Highland Rim est une forme de réponse directe aux avancées progressistes antiracistes et sociales portées par des États comme la Californie”, développe Stephanie Lamy, enseignante en relations internationales à Sciences-Po Toulouse auprès de Numerama. “Cela illustre bien le besoin émotionnel de l’extrême droite d’un ‘espace sûr’, puisque non seulement elle est en désaccord avec les progressistes, mais elle ne supporte pas non plus la présence de ces personnes à proximité” ponctue quant à elle la journaliste Katherine Stewart, qui a écrit de nombreux ouvrages sur le nationalisme chrétien.
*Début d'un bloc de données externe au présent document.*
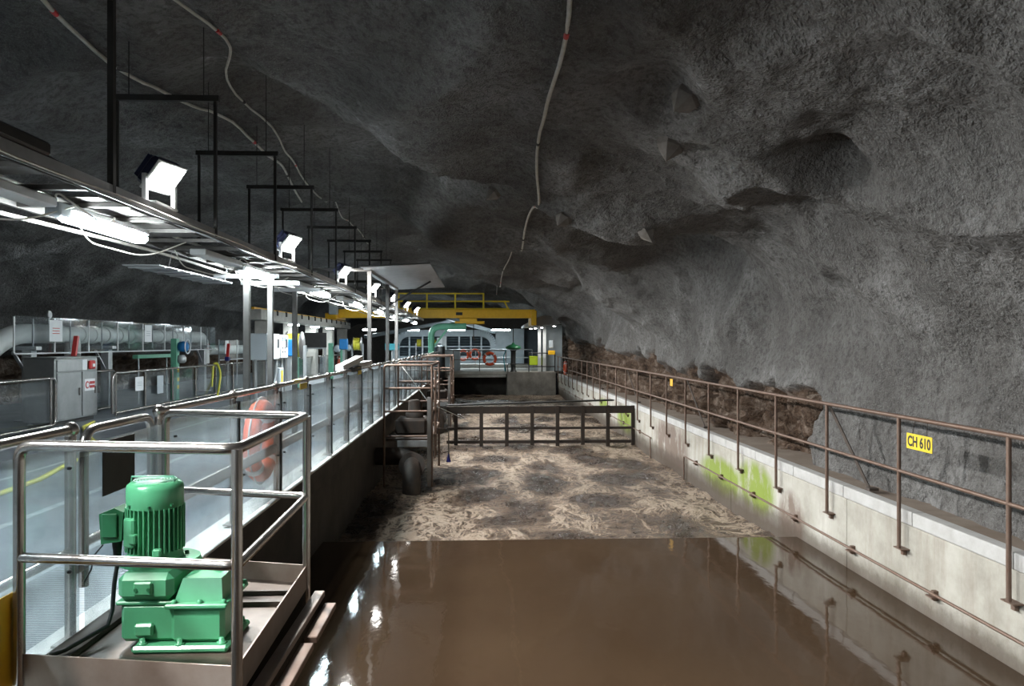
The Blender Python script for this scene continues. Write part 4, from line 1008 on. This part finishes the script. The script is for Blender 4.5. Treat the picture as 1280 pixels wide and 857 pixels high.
# small valve actuators on the far walkway
for i, (x, y, lab) in enumerate(((-6.6, 27.5, 'green valve column with a pale blue actuator beyond the dark board'), (-6.6, 34.0, 'green valve column near the blue box on the far walkway'), (-6.9, 38.5, 'green valve column at the far end of the inner railing'))):
    o = thing('valve_actuator', (x, y, 0), lab, 'valve', 'valve columns on the far walkway')
    b = MB(); b.box2((x - .1, y - .1, 0), (x + .1, y + .1, 1.6), .01); b.build('column', 'green_pale', o)
    b = MB(); b.lathe((x + .28, y, 1.35), [(.06, -.15), (.16, -.08), (.16, .08), (.06, .15)], 14, 'X'); b.build('actuator', 'grey_box', o)

# ---------------------------------------------------------------- crane, its runway and columns
rw = thing('crane_runway', (-7.9, 35, 2.6), 'pale concrete crane runway beam on columns at left', 'runway')
b = MB(); b.box2((-8.2, 26.8, 2.42), (-7.6, 45, 2.78), .02); b.build('beam', 'beam_concrete', rw)
b = MB(); b.box2((-7.95, 26.8, 2.78), (-7.85, 45, 2.86)); b.build('crane_rail', 'yellow_paint', rw)
for y in np.arange(27.5, 45, 1.3):
    b = MB(); b.box2((-7.62, y, 2.62), (-7.56, y + .12, 2.80)); b.build('rail_clip', 'dark_metal', rw)
for y in (28.5, 32.5, 36.5, 40.5, 44.5):
    b = MB(); b.box2((-8.25, y - .3, 0), (-7.75, y + .3, 2.42), .02); b.build('column', 'beam_concrete', rw)
for i, y in enumerate((31.0, 35, 38.5)):
    o = thing('wall_lamp', (-7.65, y, 2.4), 'white lamp under the crane runway, %s from the viewer' % ORD[i], 'light', 'lamps under the runway')
    b = MB(); b.box2((-7.75, y, 2.36), (-7.5, y + 1.0, 2.42), .01); b.build('housing', 'white_paint', o)
    b = MB(); b.box2((-7.74, y + .03, 2.31), (-7.51, y + .97, 2.36), .015); b.build('diffuser', 'far_tube_face', o)
    area('lamp_light', o, (-7.62, y + .5, 2.29), (0, 0, 0), .2, .9, TUBE_W * 1.6, (.86, .97, 1))
cr = thing('overhead_crane', (-2.4, 41.5, 2.9), 'yellow overhead travelling crane with handrail spanning the far channel', 'crane')
b = MB(); b.box2((-7.6, 41.2, 2.95), (3.0, 41.65, 3.42), .02); b.build('girder', 'yellow_paint', cr)
b = MB(); b.box2((-7.6, 41.65, 3.38), (1.2, 42.3, 3.42)); b.build('walk_plate', 'yellow_paint', cr)
b = MB(); b.box2((-8.2, 40.6, 2.87), (-7.6, 43.4, 3.2), .03); ec = b.build('end_carriage', 'yellow_paint', cr)
b = MB(); b.box2((-7.95, 40.3, 3.1), (-7.55, 40.9, 3.75), .03); b.build('drive_motor', 'grey_box', ec)
b = MB(); b.box2((2.75, 40.8, 2.55), (3.05, 43.2, 3.35), .03); b.build('end_carriage', 'yellow_paint', cr)
for z in (4.28, 3.86, 3.46):
    b = MB(); b.tube([(-4.4, 41.3, z), (.2 if z > 4 else 1.6, 41.3, z)], .04, 8); b.build('hand_rail', 'yellow_bright', cr)
for x in np.arange(-4.4, 1.0, 1.53):
    b = MB(); b.box2((x - .045, 41.26, 3.42), (x + .045, 41.34, 4.3)); b.build('rail_post', 'yellow_bright', cr)
b = MB(); b.bar((1.55, 41.3, 3.42), (1.3, 41.3, 3.9), .08, .08); b.build('rail_post', 'yellow_bright', cr)
b = MB(); b.box2((-1.1, 41.0, 2.72), (-.15, 41.9, 2.95), .03); tr_ = b.build('trolley', 'yellow_paint', cr)
b = MB(); b.box2((-1.35, 41.0, 2.62), (.25, 41.3, 2.78), .03); b.build('trolley_arm', 'yellow_paint', tr_)
b = MB(); b.tube([(-.35, 41.4, 2.7), (-.35, 41.4, 1.95)], .02, 6); hk = b.build('hoist_rope', 'dark_metal', tr_)
b = MB(); b.tube([(-.35, 41.4, 2.0), (-.35, 41.4, 1.85), (-.27, 41.4, 1.78), (-.35, 41.4, 1.70), (-.42, 41.4, 1.78)], .03, 8); b.build('hook', 'rusty_steel', tr_)
b = MB(); b.box2((-1.3, 41.18, 3.1), (-.95, 41.2, 3.26)); b.build('sign_plate', 'black', cr)

# ---------------------------------------------------------------- far deck
YD = 45.4
dk = thing('far_deck', (1, YD, -.2), 'concrete deck with pipe handrails closing the far end of the channel', 'deck')
b = MB(); b.box2((-2.3, YD, -.28), (4.5, 58, -.10), .02); b.build('slab', 'beam_concrete', dk)
b = MB(); b.box2((-2.3, YD - .12, -.45), (1.55, YD + .1, -.30), .01); b.build('edge_beam', 'beam_concrete', dk)
b = MB(); b.box2((-2.3, YD + 1.2, -3), (1.6, YD + 1.5, -.3)); b.build('back_wall', 'dirty_shaded_concrete', dk)
b = MB(); b.box2((1.6, YD - .4, -3), (4.5, YD + 1.5, -.12), .02); b.build('block', 'block_concrete', dk)
def rail_run(root, pts, zs, ztop, zb, mat, r=.028, step=1.3):
    for z in zs:
        b = MB(); b.tube(fillet([(p[0], p[1], z) for p in pts], .05), r, 8); b.build('hand_rail', mat, root)
    for i in range(len(pts) - 1):
        p, q_ = Vector((*pts[i], 0)), Vector((*pts[i + 1], 0)); n = max(1, round((q_ - p).length / step))
        for k in range(n + (i == len(pts) - 2)):
            c = p + (q_ - p) * k / n; b = MB(); b.tube([(c.x, c.y, zb), (c.x, c.y, ztop)], r, 8); b.build('post', mat, root)
rail_run(dk, [(-1.6, YD + .1), (1.55, YD + .1)], (1.15, .6), 1.15, -.1, 'steel_dull')
rail_run(dk, [(1.65, YD - .3), (2.9, YD - .3)], (.35,), .35, -.12, 'dark_metal')
rail_run(dk, [(2.9, YD - .35), (4.45, YD - .35)], (1.0, .2), 1.0, -.12, 'dark_metal', .03, .75)
rail_run(dk, [(-1.6, YD + 7), (3.6, YD + 7)], (1.15, .6), 1.15, -.1, 'galv')
life_ring((.58, YD - .02, .66), .34, .085, 'Y', 'largest orange life ring on the far deck handrail')
life_ring((-.35, YD + 6.9, .80), .33, .075, 'Y', 'orange life ring behind the far deck, middle of the three')
life_ring((-1.15, YD + 6.9, .76), .33, .075, 'Y', 'orange life ring behind the far deck, leftmost of the three')
vw = thing('gate_valve', (1.98, YD - .1, -.12), 'green domed valve head on a black stem on the far deck', 'valve')
b = MB(); b.lathe((1.98, YD - .1, -.12), [(.22, 0), (.2, .05), (.15, .1), (.15, 1.2), (.2, 1.3)], 14); b.build('stem', 'black', vw)
b = MB(); b.lathe((1.98, YD - .1, 1.2), [(.25, 0), (.45, .06), (.48, .15), (.3, .27), (.1, .32), (.06, .42)], 18); b.build('head', 'green_dark', vw)
b = MB(); b.tube([(1.98, YD - .1, 1.55), (1.98, YD - .1, 2.7)], .025, 6); b.build('spindle', 'dark_metal', vw)
b = MB(); b.tube([(1.55, YD, 1.2), (1.4, YD, .8), (1.5, YD, -.1)], .03, 6); b.build('hose', 'teal', vw)
lb = thing('lime_box', (3.5, YD + 1, -.1), 'lime yellow chest on the far deck behind the handrail', 'box')
b = MB(); b.box2((3.0, YD + .8, .25), (3.95, YD + 1.4, .78), .03); b.build('body', 'lime', lb)
b = MB(); b.box2((2.98, YD + .78, .70), (3.97, YD + 1.42, .80), .02); b.build('lid', 'lime', lb)
for x in (3.05, 3.82):
    b = MB(); b.box2((x, YD + .85, -.1), (x + .08, YD + 1.35, .25)); b.build('leg', 'galv', lb)

gp = thing('green_pipe', (-2.3, 35, 0), 'green vertical pipe with a bend over the far channel', 'pipe')
b = MB(); b.tube(fillet([(-2.3, 36, -.3), (-2.3, 36, 2.38), (-.65, 36, 2.38)], .5, 8), .15, 16); b.build('pipe', 'green_pale', gp)
b = MB(); b.bar((-2.25, 36, 1.35), (-1.5, 36, 2.3), .09, .09); b.build('brace', 'green_pale', gp)
b = MB(); b.lathe((-2.3, 36, 0.02), [(.25, 0), (.25, .05)], 16); b.build('flange', 'green_pale', gp)
bc = thing('black_tank', (-2.0, 39, 0), 'black upright cylinder beside the green pipe', 'cylinder')
b = MB(); b.lathe((-2.0, 39, -.2), [(.2, 0), (.22, .1), (.22, 1.55), (.20, 1.62)], 16); b.build('body', 'black', bc)
b = MB(); b.lathe((-2.0, 39, 1.42), [(.2, 0), (.2, .06), (.1, .1)], 16); b.build('cap', 'grey_box', bc)
cbx = thing('grey_kiosk', (-.8, 47.6, -.1), 'pale grey enclosure box on the far deck left of the life rings', 'enclosure')
b = MB(); b.box2((-2.3, 47.2, -.1), (-1.25, 48.4, 1.15), .03); b.build('body', 'enclosure', cbx)
b = MB(); b.box2((-2.33, 47.15, 1.15), (-1.2, 48.45, 1.2), .01); b.build('lid', 'enclosure', cbx)
b = MB(); b.box2((-1.85, 47.18, .5), (-1.72, 47.2, .85)); b.build('handle', 'black', cbx)

# hut with canopy at the right end
ht = thing('service_hut', (4.0, 45, -.1), 'white service hut with lit canopy at the far right', 'hut')
b = MB(); b.prism([(2.55, 2.48), (4.9, 2.75), (5.0, 3.0), (4.2, 3.25), (3.5, 3.15), (2.55, 2.65)], 0, 3.2, Matrix(((1, 0, 0), (0, 0, 1), (0, 1, 0))), (0, 43.6, 0)); b.build('canopy_roof', 'white_paint', ht)
for x in (3.55, 3.85):
    b = MB(); b.box2((x - .09, 45.3, -.1), (x + .09, 45.5, 2.6)); b.build('column', 'white_paint', ht)
b = MB(); b.box2((3.95, 46.2, -.1), (5.0, 46.4, 2.7)); b.build('wall', 'enclosure', ht)
b = MB(); b.box2((4.1, 45.0, 1.3), (4.35, 45.2, 1.75), .02); b.build('meter_box', 'grey_box', ht)
b = MB(); b.box2((4.05, 44.9, .9), (4.45, 45.1, 1.15), .02); b.build('orange_box', 'yellow_paint', ht)
for i, (x, y) in enumerate(((2.95, 44.0), (3.25, 44.6), (3.6, 44.2), (4.3, 44.0))):
    o = thing('hut_lamp', (x, y, 2.5), 'small round lamp under the white canopy, %s from its left end' % ORD[i], 'light', 'lamps under the hut canopy')
    b = MB(); zc2 = 2.47 + (x - 2.55) * .115; b.lathe((x, y, zc2 - .09), [(.09, 0), (.12, .03), (.12, .06), (.06, .09)], 12); b.build('shade', 'white_paint', o)
    b = MB(); b.lathe((x, y, zc2 - .12), [(.05, 0), (.09, .03)], 12); b.build('bulb', 'lamp_face', o)
    area('lamp_light', o, (x, y, zc2 - .14), (0, 0, 0), .15, .15, 16, (1, 1, .95))

# ---------------------------------------------------------------- bright glazed enclosure at the end of the hall
ge = thing('glazed_enclosure', (-2.5, 58.5, -.1), 'bright glazed enclosure with rounded frame and louvres at the hall end', 'enclosure')
YE = 58.5
def archpath(x0, x1, z0, z1, r):
    return fillet([(x0, YE, z0), (x0, YE, z1), (x1, YE, z1), (x1, YE, z0)], r, 12)
b = MB()
ap = archpath(-6.4, 1.05, -.1, 2.35, 1.9)
for i in range(len(ap) - 1): b.bar(ap[i], ap[i + 1], .5, .30, (0, 1, 0))
b.build('arch_frame', 'enclosure', ge)
for i, x in enumerate((-5.4, -4.4, -2.78, -1.6, -.7, .1)):
    w = .22 if i == 2 else .06
    b = MB(); b.box2((x - w, YE - .1, -.1), (x + w, YE + .1, 2.3)); b.build('mullion', 'white_paint' if i == 2 else 'enclosure', ge)
for z in np.arange(.75, 2.25, .2):
    b = MB(); b.box((-2.68, YE + .3, z), (7.0, .05, .15), M=Matrix.Rotation(R(35), 3, 'X')); b.build('louvre', 'louver', ge)
b = MB(); b.box2((-6.3, YE + .15, -.1), (1.0, YE + .22, .6)); b.build('lower_panel', 'enclosure', ge)
b = MB(); b.box2((-6.4, YE + 1.2, -.1), (4.9, YE + 1.4, 2.6)); b.build('rear_wall', 'louver', ge)
b = MB(); b.box2((1.2, YE, -.1), (3.4, YE + .15, 2.7), .02); b.build('side_panel', 'enclosure', ge)
b = MB(); b.box2((-6.3, YE - .08, 1.28), (1.0, YE + .08, 1.36)); b.build('cross_rail', 'enclosure', ge)
b = MB(); b.box2((-3.3, YE - .14, 1.55), (-2.9, YE - .1, 2.0)); b.build('notice', 'paper', ge)
b = MB(); b.box2((-2.2, 52, -.1), (3.6, 53.2, .16), .02); b.build('step', 'kerb_white', ge)
for (p, q_, lab) in (((-7.5, 50, 2.0), (-1.8, 54, 3.2), 'pale duct sloping up at the left of the hall end'), ((-2.2, 52, 3.3), (1.0, 55, 2.4), 'pale duct sloping down at the right of the hall end')):
    b = MB(); b.bar(p, q_, .35, .22); o = b.build('air_duct', 'enclosure'); tag(o, lab, 'duct', 'ducts at the hall end')
for i, (x, y, w) in enumerate(((-4.9, 54, 1.2), (-1.7, 53, 1.3), (1.45, 53, 1.3), (-7.5, 52, .9))):
    z = 2.55
    o = thing('fluorescent_light', (x, y, z), ('bright tube light left of the green pipe bend', 'bright tube light under the crane trolley', 'bright tube light at the right of the hall end', 'small tube light at the far left behind the canopy posts')[i], 'light', 'tube lights at the hall end')
    b = MB(); b.box2((x - w / 2, y - .09, z), (x + w / 2, y + .09, z + .06), .01); b.build('housing', 'white_paint', o)
    b = MB(); b.box2((x - w / 2, y - .1, z - .1), (x + w / 2, y + .1, z), .03); b.build('diffuser', 'far_tube_face', o)
    b = MB(); b.tube([(x, y, z + .06), (x, y, 4.6)], .012, 6); b.build('hanger', 'dark_metal', o)
    area('tube_light', o, (x, y, z - .11), (0, 0, 0), w, .2, TUBE_W * 6.0, (.8, .95, 1.0))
Les invités surprise des libertariens 

Si 70 familles ont d’ores et déjà acheté des terrains à Ridge Runner, sans compter les 2 000 ménages sur liste d’attente, il n’est pas dit que le projet soit un succès. Raymond B. Craib évoque le Free State Project. “L’idée était d’inciter 20 000 personnes à s’installer dans le New Hampshire pour transformer de nombreuses régions de l’État en véritables havres libertariens. Il s’agissait donc de réduire l’influence étatique en infiltrant les conseils municipaux et en vidant les localités de l’intérieur.” L’historien nous offre une illustration concrète des conséquences de ce projet en évoquant la ville de Grafton. “Les libertariens ont ravagé la municipalité au point que les ours sont sortis des montagnes et ont envahi la ville” conclut le professeur à l’université Cornell. À moins que les ours ne soient soudain pris d’un goût pour les terrains vagues dans le Tennessee, les quartiers d’Highland Rim ont encore un peu de répit.